What is different this year, though, is that clubs including Burnley and Crystal Palace are ahead of two of the so-called big six.

Arsenal, Chelsea, Liverpool, Manchester City, Manchester United and Tottenham Hotspur have won 45 of the past 48 Premier League and FA Cup titles.

Only Leicester City, who famously won the league title in 2015/16, as well as Wigan (2012/13) and Portsmouth, the winners of the 2007/08 FA Cup, have denied the big six their domination of English football since 1995.

After finishing second in the Premier League in the 2017/18 season and making it to the Champions League final last season, Spurs were hoping for even better things this time around.

They invested more than £100 million (R1.857 billion) in bringing Tanguy Ndombele, Ryan Sessegnon, Giovani Lo Celso and Jack Clarke to the new Tottenham Hotspur Stadium, and notched up some impressive results in pre-season friendlies – beating Real Madrid and Juventus, and holding Inter Milan and Bayern Munich to draws.

Their start of the Premiership season was equally inspiring as they held Manchester City to a draw at the Etihad after beating Aston Villa in their opening fixture.

But, since then, things seem to have unravelled. Mauricio Pochettino’s men have lost four of their past five matches, and the past week has arguably been the worst for the club.

First Serge Gnabry inspired his Bayern Munich team-mates to an emphatic 7-2 win over Spurs in the Champions League, with the Arsenal reject scoring four goals during the rout. A few days later, Brighton outplayed them in a 3-0 league win.

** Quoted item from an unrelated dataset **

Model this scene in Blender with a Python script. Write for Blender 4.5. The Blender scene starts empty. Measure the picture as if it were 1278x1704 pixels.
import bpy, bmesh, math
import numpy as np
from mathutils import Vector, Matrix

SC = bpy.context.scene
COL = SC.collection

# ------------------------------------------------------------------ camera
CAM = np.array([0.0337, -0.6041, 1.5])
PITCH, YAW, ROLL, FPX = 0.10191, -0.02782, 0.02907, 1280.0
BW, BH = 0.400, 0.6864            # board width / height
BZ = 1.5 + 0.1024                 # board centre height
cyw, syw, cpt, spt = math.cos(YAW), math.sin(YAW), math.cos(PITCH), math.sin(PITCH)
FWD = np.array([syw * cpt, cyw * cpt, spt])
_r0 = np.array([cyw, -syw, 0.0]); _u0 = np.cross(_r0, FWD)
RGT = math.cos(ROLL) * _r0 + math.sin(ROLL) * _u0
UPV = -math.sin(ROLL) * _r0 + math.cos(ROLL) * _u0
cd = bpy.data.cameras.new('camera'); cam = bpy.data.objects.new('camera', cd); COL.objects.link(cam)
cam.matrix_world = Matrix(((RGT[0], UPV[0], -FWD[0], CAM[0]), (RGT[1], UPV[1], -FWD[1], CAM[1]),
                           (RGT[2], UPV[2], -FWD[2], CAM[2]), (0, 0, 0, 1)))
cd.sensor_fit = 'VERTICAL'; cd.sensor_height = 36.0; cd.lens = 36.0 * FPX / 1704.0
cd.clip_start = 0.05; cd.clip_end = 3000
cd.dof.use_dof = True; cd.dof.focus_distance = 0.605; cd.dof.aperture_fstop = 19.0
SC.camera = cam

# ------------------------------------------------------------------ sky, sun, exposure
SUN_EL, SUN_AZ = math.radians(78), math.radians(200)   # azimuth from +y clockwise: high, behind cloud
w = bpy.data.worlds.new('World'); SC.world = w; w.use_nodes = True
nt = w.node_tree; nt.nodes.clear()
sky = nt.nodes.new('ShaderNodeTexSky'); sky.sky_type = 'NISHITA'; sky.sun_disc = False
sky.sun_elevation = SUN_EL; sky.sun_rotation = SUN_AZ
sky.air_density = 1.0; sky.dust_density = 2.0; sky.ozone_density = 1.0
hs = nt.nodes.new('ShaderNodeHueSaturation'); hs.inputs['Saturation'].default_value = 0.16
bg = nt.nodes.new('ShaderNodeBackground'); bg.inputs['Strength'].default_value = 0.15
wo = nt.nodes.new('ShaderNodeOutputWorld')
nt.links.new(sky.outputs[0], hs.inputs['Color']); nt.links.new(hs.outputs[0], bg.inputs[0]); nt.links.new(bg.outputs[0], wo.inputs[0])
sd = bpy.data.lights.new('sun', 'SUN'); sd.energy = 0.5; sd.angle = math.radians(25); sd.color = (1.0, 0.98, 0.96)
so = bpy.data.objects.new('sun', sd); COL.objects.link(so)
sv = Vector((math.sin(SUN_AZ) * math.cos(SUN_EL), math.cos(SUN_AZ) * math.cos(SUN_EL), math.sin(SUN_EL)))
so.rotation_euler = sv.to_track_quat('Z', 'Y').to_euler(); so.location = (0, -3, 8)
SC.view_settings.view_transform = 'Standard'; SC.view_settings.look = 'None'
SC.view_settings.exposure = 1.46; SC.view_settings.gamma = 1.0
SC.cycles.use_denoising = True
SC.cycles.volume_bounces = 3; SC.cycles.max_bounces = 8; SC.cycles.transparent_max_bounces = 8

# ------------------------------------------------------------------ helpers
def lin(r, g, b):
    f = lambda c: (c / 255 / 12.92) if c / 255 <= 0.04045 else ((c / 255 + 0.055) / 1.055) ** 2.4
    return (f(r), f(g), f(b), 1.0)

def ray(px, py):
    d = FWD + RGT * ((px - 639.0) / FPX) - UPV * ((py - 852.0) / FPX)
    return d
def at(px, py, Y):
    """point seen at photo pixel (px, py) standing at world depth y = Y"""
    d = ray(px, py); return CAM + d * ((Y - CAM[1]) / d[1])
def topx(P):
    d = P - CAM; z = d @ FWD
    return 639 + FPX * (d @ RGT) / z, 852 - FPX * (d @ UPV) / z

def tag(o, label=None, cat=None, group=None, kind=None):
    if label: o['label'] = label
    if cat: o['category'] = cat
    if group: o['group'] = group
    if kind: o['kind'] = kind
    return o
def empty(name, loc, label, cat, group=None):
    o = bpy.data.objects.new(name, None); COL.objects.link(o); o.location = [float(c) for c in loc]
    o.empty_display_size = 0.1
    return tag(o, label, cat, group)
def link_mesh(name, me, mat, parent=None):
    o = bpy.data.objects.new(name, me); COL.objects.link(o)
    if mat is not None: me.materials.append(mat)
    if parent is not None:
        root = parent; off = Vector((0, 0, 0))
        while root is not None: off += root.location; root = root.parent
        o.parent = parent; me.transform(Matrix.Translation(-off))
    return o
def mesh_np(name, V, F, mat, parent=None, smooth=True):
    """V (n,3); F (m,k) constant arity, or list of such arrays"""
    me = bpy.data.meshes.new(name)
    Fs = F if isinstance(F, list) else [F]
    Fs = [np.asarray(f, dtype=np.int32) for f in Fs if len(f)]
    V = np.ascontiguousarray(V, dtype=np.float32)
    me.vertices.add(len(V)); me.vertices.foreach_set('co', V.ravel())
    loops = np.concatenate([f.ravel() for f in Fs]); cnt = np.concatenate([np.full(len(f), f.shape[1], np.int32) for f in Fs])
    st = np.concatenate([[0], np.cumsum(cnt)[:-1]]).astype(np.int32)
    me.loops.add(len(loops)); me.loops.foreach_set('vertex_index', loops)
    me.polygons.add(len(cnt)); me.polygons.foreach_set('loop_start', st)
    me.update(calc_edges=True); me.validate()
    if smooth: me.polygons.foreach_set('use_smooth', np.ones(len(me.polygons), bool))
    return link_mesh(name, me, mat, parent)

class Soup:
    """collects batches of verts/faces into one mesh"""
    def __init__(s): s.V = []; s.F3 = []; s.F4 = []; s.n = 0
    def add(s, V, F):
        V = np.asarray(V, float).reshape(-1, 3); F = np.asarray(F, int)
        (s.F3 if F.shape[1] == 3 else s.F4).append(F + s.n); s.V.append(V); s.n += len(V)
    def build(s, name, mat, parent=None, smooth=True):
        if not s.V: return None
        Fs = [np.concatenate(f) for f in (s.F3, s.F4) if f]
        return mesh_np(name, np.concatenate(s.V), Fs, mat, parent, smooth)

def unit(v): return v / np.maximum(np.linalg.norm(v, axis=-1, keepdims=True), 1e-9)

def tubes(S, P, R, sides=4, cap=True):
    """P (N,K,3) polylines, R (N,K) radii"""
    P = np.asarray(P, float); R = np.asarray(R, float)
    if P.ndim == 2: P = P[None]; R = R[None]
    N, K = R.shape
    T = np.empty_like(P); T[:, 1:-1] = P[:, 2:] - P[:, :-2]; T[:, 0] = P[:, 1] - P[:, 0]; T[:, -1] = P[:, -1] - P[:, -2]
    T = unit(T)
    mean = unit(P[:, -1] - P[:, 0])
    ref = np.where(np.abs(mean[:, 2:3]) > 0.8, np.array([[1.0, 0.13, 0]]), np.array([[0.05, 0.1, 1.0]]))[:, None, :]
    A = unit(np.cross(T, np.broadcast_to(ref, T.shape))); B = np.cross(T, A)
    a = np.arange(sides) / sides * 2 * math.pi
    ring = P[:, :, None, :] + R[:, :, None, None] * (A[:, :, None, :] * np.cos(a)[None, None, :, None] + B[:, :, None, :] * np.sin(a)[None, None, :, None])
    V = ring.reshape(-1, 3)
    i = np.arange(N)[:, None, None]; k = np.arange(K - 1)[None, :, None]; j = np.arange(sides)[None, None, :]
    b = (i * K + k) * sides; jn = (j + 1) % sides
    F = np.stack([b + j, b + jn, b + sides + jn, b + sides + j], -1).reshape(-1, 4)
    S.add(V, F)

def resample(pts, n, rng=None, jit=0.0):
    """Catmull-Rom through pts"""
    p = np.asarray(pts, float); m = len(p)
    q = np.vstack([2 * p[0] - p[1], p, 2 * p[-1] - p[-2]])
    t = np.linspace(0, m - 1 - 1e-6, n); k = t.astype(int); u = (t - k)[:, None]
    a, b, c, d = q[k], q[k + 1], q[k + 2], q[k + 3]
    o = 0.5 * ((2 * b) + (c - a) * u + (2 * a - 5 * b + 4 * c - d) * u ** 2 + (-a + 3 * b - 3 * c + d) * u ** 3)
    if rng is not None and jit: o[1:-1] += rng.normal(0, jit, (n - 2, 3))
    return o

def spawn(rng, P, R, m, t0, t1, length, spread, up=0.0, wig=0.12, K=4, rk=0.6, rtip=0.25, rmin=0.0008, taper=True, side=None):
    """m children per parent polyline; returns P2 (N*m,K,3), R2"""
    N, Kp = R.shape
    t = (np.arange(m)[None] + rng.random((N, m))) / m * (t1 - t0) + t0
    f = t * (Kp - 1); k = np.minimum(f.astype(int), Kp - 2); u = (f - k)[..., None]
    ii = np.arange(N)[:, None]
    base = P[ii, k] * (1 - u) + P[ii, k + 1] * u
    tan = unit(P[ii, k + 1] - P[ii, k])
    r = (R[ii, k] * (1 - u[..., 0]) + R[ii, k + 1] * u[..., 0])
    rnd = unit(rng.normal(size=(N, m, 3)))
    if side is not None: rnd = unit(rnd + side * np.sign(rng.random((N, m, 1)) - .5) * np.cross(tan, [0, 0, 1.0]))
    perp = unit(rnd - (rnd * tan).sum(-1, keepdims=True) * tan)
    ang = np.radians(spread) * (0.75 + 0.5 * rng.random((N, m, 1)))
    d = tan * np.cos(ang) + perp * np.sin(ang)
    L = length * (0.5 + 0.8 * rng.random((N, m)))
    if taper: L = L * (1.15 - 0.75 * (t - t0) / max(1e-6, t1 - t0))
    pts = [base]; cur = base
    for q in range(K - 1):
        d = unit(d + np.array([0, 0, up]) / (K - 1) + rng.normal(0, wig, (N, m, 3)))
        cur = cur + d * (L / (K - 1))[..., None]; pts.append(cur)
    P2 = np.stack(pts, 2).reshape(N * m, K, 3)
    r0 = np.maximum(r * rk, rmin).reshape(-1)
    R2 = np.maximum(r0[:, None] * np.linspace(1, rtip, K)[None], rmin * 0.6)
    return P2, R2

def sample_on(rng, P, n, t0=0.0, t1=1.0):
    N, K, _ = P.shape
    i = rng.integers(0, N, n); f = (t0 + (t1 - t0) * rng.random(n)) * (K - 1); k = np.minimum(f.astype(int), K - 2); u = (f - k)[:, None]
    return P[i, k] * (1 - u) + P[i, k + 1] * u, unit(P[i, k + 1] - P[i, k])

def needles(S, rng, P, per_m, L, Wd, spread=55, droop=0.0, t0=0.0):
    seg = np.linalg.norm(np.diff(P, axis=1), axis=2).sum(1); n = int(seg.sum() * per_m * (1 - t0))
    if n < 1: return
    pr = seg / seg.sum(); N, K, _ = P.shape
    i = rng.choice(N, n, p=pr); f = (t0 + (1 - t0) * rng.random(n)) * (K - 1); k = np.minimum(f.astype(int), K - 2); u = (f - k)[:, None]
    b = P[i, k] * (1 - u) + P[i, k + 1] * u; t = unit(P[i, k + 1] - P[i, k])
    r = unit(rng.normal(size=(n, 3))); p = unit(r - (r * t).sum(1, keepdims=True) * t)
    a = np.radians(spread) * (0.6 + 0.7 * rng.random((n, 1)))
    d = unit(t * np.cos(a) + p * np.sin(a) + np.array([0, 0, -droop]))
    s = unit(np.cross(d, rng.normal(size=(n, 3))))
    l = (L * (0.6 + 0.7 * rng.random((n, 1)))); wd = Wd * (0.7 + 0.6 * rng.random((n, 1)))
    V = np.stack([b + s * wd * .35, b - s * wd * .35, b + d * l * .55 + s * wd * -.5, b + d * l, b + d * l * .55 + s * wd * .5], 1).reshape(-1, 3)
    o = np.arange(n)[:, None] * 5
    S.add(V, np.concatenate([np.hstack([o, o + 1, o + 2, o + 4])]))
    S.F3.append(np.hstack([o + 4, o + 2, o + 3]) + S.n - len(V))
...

A week before the Bayern debacle, they had been bundled out of the League Cup by fourth-tier Colchester United.

Read: United and Spurs expected to throw punches at Wembley

Several players were on the verge of leaving the club before the start of the season, with star attacking midfielder Christian Eriksen seeking a big-money move to Spain.

In the end, all of the players stayed with the club, and that is one of the reasons Pochettino put forward to explain the poor start of the season.

He said it would take some time to achieve unity again as several of the players had “different agendas”.

Eriksen, who is a far cry from the player he was in the past, told Danish media that such matters played no part in their poor start to the season.

“It doesn’t matter at all. Everyone is professional and there is talk of players going away in all clubs. That side of the matter has no bearing on how we have performed so far this season.”

Eriksen added that expectations were much higher now.

“We have to win every time, and it’s the same feeling we have as players as well. But the reason for our results is actually hard to answer. We can’t close the matches, even though we are ahead. But we have also been unlucky,” he said.

Manchester United sit even lower than Spurs – in 12th place – just two points above relegation.

They have taken just one point from their past three league games, losing at West Ham and Newcastle.

In the League Cup, they needed a penalty shoot-out to beat Rochdale after 16-year-old Luke Matheson equalised for the third-tier club.

Unlike Spurs, where few fingers are being pointed at Pochettino, the knives are being sharpened and pointed at United manager Ole Gunnar Solskjær, who was only given the job permanently earlier this year after remarkable success while he was interim coach.

The optimism that greeted his appointment is all but gone and United fans have already come to terms with not being able to compete for the league title.

What is left for Solskjær to keep his job are cup runs and good results in the league.

Next weekend, the Reds are away to Liverpool, and a heavy defeat could well be the straw that breaks the camel’s back and lead to Solskjær being shown the door.